I want now to deal with the other provisions that will, in practice, have a more immediate impact on the day-to-day travel experiences of the British public than our proposal for NATS. I thought it proper, however, within the limited time available to me, to respond as fully as possible to the strongly felt and considered views of a number of colleagues whom I deeply respect. "Strongly felt and considered" are not, I am bound to say, the adjectives that I would apply to the claptrap we have heard from Conservative Members on road user charging and workplace parking levies.
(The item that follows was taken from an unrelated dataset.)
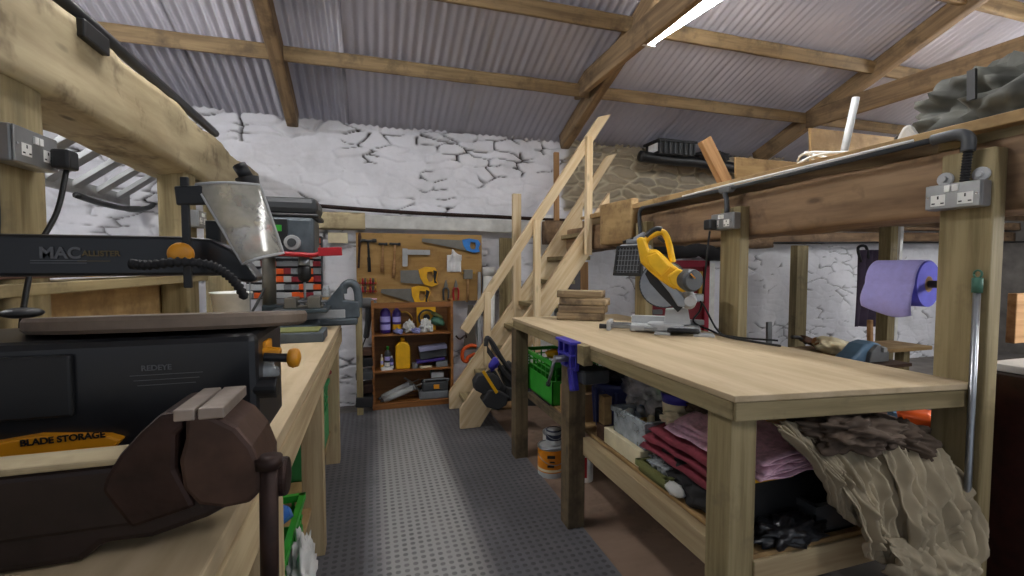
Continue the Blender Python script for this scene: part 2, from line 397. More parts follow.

Let us leave on one side the sheer irresponsibility and opportunism of the right hon. Member for Wokingham (Mr. Redwood) in breaking a growing cross-party consensus on congestion charging. Well, let us leave it almost on one side. The previous Government, for all their manifold failures in transport policy, were beginning to understand the potential benefits of congestion charging. If not, why did they initiate the London congestion charging research programme, led by MVA Consultancy, in November 1991? If not, why did they support similar research projects in Bristol in 1992, in Edinburgh and Lothian in the same year, in Cambridge in 1993 and in south-east Hampshire in 1994--years during which, incidentally, the right hon. Members for South Norfolk (Mr. MacGregor) and for North-West Cambridgeshire (Sir B. Mawhinney) were Secretaries of State?